[START]

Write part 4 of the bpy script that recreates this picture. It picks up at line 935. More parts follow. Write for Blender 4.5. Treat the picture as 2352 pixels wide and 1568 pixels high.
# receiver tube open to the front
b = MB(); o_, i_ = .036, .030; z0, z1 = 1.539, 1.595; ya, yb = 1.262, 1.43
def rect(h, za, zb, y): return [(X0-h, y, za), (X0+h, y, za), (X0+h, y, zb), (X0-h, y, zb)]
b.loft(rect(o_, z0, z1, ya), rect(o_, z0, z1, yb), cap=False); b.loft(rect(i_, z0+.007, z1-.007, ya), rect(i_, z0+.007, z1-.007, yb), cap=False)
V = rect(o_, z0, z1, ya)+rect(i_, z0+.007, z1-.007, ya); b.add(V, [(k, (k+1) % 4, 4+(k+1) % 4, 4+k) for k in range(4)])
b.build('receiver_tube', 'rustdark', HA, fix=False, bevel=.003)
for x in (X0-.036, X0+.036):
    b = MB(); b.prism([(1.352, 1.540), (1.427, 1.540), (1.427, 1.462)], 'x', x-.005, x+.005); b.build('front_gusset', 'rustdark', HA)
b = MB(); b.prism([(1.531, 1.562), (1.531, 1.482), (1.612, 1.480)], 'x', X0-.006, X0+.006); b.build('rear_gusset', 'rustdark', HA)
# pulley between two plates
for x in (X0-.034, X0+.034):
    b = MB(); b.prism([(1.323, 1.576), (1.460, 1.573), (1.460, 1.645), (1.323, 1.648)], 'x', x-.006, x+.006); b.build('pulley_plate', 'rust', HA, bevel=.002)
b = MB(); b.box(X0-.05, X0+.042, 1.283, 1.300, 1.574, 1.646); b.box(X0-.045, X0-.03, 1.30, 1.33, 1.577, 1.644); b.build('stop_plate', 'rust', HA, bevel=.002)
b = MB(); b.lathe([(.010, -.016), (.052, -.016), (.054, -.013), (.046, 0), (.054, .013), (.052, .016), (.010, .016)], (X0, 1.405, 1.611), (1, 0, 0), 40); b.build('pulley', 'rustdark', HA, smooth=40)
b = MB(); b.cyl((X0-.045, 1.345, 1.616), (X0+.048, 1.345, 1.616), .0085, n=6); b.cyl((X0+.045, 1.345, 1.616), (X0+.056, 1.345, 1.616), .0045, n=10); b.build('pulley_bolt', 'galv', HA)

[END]
[START]

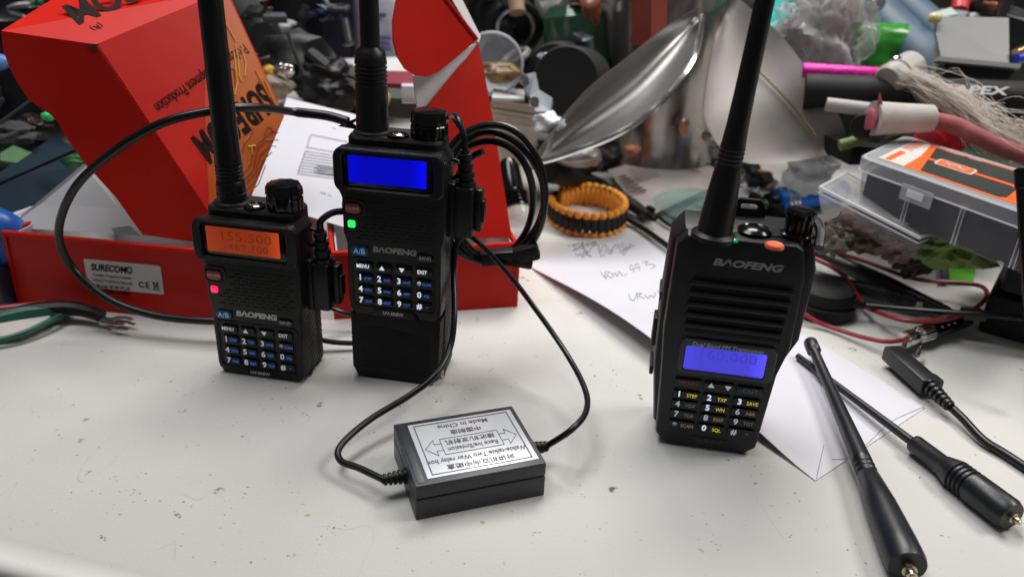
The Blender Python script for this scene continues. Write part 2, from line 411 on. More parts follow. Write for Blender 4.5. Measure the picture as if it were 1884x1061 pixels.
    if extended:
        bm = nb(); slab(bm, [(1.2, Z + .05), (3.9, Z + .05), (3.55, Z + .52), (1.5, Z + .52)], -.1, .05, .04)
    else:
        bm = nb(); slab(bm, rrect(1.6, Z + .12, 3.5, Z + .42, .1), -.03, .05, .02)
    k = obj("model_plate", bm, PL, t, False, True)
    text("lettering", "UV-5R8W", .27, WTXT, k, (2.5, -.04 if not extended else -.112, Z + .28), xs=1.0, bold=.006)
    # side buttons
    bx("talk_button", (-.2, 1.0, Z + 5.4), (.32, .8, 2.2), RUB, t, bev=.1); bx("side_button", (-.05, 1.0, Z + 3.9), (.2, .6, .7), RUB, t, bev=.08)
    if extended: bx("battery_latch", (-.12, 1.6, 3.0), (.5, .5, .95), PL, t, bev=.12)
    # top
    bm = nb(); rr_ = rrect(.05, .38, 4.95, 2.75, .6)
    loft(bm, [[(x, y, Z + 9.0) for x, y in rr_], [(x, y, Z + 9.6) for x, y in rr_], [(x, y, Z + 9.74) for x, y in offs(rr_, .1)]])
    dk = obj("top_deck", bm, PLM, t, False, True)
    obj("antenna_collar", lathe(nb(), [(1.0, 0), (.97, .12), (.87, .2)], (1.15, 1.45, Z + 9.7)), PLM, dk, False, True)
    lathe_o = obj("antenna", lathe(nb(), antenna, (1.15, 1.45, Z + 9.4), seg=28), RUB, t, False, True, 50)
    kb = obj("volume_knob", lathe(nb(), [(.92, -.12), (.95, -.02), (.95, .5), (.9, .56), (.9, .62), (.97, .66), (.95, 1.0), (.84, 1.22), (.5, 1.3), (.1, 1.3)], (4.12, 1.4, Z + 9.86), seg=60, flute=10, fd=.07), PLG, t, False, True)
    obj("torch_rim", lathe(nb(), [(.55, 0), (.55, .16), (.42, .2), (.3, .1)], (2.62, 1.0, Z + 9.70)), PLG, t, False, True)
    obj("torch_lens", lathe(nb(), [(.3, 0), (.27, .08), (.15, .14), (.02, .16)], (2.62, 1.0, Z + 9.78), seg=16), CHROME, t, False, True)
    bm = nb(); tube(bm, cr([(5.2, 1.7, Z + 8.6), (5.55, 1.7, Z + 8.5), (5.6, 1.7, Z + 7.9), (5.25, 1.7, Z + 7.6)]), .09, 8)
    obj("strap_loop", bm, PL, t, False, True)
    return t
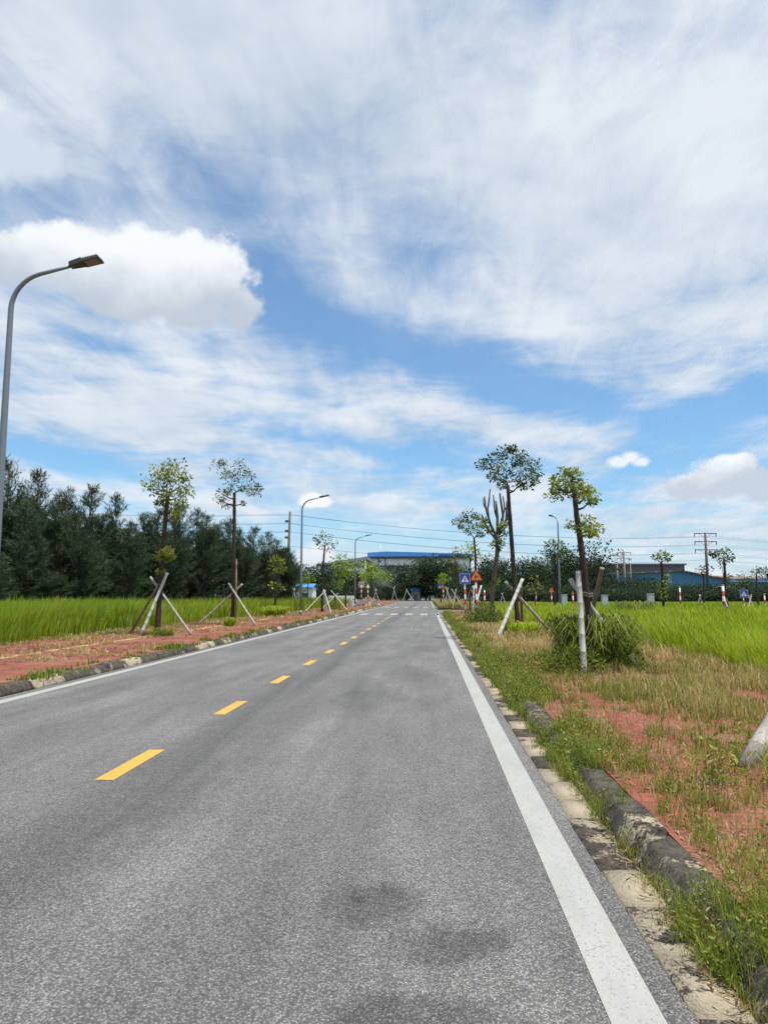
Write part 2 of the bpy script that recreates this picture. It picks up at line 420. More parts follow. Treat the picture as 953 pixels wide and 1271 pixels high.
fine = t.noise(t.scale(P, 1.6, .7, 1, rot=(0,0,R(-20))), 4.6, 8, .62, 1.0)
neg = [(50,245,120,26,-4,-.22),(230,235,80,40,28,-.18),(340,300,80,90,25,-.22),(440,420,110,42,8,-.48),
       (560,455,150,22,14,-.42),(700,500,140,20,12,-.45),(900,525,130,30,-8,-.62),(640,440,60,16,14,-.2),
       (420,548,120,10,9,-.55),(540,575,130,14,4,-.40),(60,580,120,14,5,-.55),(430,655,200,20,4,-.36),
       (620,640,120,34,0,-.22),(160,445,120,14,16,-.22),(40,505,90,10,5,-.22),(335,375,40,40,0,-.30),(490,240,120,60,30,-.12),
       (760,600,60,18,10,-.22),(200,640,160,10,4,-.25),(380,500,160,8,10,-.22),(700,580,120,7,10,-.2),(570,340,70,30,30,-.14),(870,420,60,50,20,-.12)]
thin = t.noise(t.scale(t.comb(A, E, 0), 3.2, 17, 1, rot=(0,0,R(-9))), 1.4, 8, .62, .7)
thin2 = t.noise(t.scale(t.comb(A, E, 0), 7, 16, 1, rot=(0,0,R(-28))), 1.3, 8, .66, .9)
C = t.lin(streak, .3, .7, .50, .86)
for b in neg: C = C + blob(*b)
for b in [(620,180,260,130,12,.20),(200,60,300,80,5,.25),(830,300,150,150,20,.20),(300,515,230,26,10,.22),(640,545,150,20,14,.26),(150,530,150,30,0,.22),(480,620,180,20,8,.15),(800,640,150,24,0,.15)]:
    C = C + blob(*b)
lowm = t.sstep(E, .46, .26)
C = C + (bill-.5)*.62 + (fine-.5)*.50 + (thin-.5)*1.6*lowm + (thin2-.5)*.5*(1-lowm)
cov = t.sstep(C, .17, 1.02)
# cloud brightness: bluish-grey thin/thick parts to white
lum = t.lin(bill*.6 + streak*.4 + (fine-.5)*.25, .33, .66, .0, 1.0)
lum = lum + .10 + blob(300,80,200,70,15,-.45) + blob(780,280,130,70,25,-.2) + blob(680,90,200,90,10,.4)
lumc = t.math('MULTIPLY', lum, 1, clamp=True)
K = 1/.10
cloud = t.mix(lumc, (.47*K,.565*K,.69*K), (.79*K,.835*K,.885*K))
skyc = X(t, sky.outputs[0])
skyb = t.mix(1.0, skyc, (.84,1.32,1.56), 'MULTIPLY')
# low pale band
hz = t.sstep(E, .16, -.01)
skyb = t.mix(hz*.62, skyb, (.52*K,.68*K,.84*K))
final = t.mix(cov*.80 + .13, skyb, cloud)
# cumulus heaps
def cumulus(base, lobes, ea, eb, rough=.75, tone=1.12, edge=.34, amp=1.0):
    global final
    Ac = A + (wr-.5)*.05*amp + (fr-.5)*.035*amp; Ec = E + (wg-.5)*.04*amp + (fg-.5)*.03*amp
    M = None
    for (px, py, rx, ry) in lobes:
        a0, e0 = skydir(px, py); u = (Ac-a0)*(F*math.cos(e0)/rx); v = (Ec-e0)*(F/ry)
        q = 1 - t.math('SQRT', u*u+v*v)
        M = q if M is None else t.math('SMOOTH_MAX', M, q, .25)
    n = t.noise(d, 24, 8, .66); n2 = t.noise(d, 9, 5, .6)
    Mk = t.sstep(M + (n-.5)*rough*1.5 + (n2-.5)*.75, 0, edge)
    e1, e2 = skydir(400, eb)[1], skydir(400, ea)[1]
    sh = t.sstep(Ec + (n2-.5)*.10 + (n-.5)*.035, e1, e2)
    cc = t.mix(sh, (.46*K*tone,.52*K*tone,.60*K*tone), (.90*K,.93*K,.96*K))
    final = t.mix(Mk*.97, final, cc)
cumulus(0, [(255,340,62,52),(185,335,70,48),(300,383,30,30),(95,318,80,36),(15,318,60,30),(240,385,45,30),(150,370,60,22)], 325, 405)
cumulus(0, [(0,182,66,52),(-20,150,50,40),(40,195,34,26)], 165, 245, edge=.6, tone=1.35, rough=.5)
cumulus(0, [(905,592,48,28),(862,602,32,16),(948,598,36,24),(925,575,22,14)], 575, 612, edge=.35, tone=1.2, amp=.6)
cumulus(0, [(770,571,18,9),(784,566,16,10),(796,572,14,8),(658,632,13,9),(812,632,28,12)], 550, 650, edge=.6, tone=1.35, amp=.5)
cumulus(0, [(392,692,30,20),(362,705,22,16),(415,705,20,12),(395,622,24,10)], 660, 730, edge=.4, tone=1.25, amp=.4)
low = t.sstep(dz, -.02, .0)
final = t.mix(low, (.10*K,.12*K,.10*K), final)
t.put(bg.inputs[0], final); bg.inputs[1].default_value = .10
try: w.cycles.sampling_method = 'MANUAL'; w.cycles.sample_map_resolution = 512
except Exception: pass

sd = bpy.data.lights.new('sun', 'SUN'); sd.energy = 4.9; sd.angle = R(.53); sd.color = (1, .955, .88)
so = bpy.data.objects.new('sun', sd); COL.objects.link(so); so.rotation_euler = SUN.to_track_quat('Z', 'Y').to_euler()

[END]

Extract from the listing above the lines between the line containing "Write part 4" and the line containing "b.build('pulley_bolt', 'galv', HA)", keeping both of those lines. Output nothing else.

Write part 4 of the bpy script that recreates this picture. It picks up at line 935. More parts follow. Write for Blender 4.5. Treat the picture as 2352 pixels wide and 1568 pixels high.
# receiver tube open to the front
b = MB(); o_, i_ = .036, .030; z0, z1 = 1.539, 1.595; ya, yb = 1.262, 1.43
def rect(h, za, zb, y): return [(X0-h, y, za), (X0+h, y, za), (X0+h, y, zb), (X0-h, y, zb)]
b.loft(rect(o_, z0, z1, ya), rect(o_, z0, z1, yb), cap=False); b.loft(rect(i_, z0+.007, z1-.007, ya), rect(i_, z0+.007, z1-.007, yb), cap=False)
V = rect(o_, z0, z1, ya)+rect(i_, z0+.007, z1-.007, ya); b.add(V, [(k, (k+1) % 4, 4+(k+1) % 4, 4+k) for k in range(4)])
b.build('receiver_tube', 'rustdark', HA, fix=False, bevel=.003)
for x in (X0-.036, X0+.036):
    b = MB(); b.prism([(1.352, 1.540), (1.427, 1.540), (1.427, 1.462)], 'x', x-.005, x+.005); b.build('front_gusset', 'rustdark', HA)
b = MB(); b.prism([(1.531, 1.562), (1.531, 1.482), (1.612, 1.480)], 'x', X0-.006, X0+.006); b.build('rear_gusset', 'rustdark', HA)
# pulley between two plates
for x in (X0-.034, X0+.034):
    b = MB(); b.prism([(1.323, 1.576), (1.460, 1.573), (1.460, 1.645), (1.323, 1.648)], 'x', x-.006, x+.006); b.build('pulley_plate', 'rust', HA, bevel=.002)
b = MB(); b.box(X0-.05, X0+.042, 1.283, 1.300, 1.574, 1.646); b.box(X0-.045, X0-.03, 1.30, 1.33, 1.577, 1.644); b.build('stop_plate', 'rust', HA, bevel=.002)
b = MB(); b.lathe([(.010, -.016), (.052, -.016), (.054, -.013), (.046, 0), (.054, .013), (.052, .016), (.010, .016)], (X0, 1.405, 1.611), (1, 0, 0), 40); b.build('pulley', 'rustdark', HA, smooth=40)
b = MB(); b.cyl((X0-.045, 1.345, 1.616), (X0+.048, 1.345, 1.616), .0085, n=6); b.cyl((X0+.045, 1.345, 1.616), (X0+.056, 1.345, 1.616), .0045, n=10); b.build('pulley_bolt', 'galv', HA)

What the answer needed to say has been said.